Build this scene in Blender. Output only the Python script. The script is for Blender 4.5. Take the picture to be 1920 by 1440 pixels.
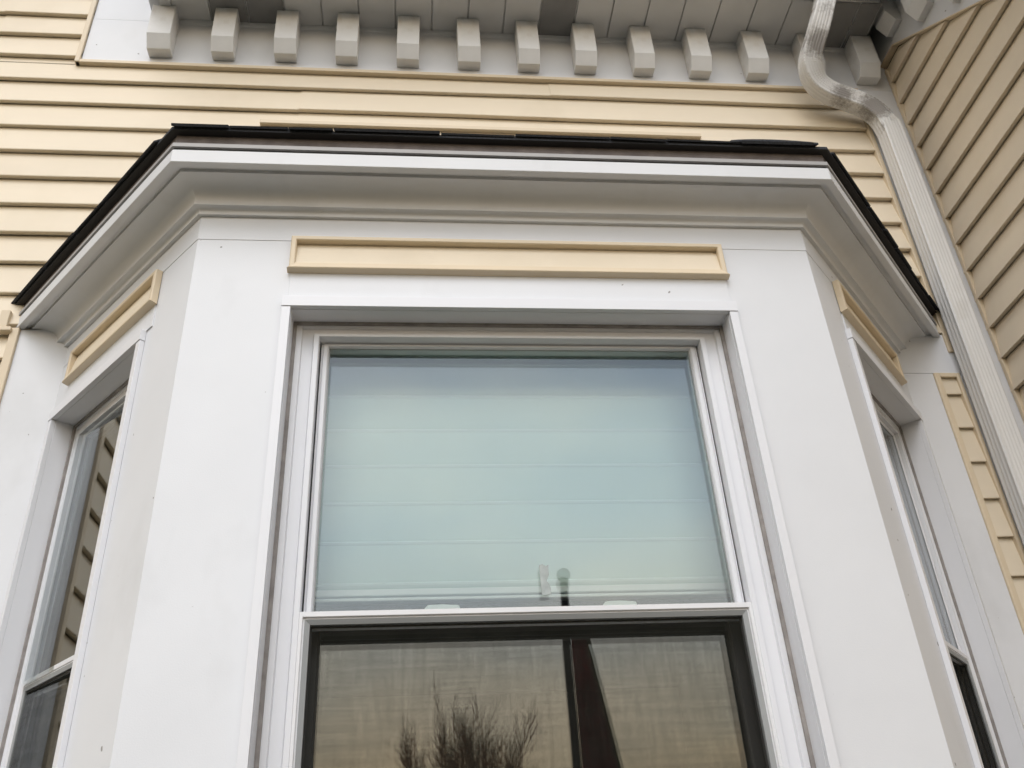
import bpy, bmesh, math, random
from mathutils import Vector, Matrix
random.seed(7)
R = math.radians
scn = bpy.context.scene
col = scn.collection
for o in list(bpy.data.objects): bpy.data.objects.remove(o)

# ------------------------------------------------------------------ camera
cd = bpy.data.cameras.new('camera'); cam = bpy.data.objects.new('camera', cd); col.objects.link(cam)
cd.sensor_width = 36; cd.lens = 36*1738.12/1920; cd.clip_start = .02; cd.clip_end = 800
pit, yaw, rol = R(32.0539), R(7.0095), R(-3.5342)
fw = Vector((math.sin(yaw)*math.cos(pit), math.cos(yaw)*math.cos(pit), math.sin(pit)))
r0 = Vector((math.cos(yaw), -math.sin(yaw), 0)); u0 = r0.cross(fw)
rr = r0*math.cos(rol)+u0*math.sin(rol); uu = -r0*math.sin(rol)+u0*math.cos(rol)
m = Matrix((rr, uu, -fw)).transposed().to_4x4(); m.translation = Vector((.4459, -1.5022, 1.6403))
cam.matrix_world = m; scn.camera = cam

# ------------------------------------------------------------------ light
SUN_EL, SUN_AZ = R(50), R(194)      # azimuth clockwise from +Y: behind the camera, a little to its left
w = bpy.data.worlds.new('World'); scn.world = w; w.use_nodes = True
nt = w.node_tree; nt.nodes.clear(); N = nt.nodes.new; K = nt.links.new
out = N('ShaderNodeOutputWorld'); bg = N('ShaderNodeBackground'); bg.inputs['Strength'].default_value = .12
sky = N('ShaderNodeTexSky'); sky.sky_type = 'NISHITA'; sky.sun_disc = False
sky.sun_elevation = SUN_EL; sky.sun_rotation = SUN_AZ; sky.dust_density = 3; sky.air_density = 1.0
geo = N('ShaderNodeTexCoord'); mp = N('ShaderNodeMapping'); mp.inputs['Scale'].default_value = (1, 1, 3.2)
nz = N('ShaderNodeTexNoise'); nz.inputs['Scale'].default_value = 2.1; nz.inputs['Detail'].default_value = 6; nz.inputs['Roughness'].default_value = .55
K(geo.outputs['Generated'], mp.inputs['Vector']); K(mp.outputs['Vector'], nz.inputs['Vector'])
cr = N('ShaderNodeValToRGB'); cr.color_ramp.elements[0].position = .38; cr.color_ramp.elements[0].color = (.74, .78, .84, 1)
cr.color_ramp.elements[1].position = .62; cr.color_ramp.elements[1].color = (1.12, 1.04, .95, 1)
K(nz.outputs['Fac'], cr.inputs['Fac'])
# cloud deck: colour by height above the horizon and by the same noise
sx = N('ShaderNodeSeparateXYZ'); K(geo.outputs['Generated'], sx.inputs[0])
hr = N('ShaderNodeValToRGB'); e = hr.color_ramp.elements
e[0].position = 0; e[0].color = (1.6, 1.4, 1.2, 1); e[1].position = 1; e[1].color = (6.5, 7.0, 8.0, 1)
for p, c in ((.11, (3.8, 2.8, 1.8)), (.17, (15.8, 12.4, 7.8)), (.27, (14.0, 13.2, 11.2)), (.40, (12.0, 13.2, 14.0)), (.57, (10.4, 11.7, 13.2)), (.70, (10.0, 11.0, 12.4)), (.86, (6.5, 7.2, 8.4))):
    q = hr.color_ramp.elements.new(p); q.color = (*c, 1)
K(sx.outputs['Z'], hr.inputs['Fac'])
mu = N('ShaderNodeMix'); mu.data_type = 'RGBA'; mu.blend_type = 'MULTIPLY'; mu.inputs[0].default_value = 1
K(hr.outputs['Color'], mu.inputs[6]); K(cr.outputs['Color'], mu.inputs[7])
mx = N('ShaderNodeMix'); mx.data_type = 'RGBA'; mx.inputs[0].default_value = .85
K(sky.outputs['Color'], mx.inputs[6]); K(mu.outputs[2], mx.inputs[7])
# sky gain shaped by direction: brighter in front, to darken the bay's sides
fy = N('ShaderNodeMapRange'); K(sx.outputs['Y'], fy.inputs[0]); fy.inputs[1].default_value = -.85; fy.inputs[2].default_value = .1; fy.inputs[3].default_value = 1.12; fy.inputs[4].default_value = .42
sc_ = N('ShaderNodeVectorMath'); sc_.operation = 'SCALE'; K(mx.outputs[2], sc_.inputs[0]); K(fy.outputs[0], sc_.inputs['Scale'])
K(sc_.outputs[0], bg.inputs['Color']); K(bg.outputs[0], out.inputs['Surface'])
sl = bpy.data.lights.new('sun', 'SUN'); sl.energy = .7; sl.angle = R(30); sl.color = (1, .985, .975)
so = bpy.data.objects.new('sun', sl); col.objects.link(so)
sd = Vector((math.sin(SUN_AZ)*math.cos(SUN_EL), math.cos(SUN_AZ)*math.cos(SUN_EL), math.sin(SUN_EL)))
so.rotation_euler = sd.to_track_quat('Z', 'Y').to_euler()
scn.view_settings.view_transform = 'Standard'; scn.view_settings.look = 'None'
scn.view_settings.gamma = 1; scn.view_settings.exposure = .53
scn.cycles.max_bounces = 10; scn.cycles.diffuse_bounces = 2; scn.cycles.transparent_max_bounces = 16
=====
• [Given problem] Return every line above that contains the word "scene".

• [Response to the exercise]
Build this scene in Blender. Output only the Python script. The script is for Blender 4.5. Take the picture to be 1920 by 1440 pixels.
scn = bpy.context.scene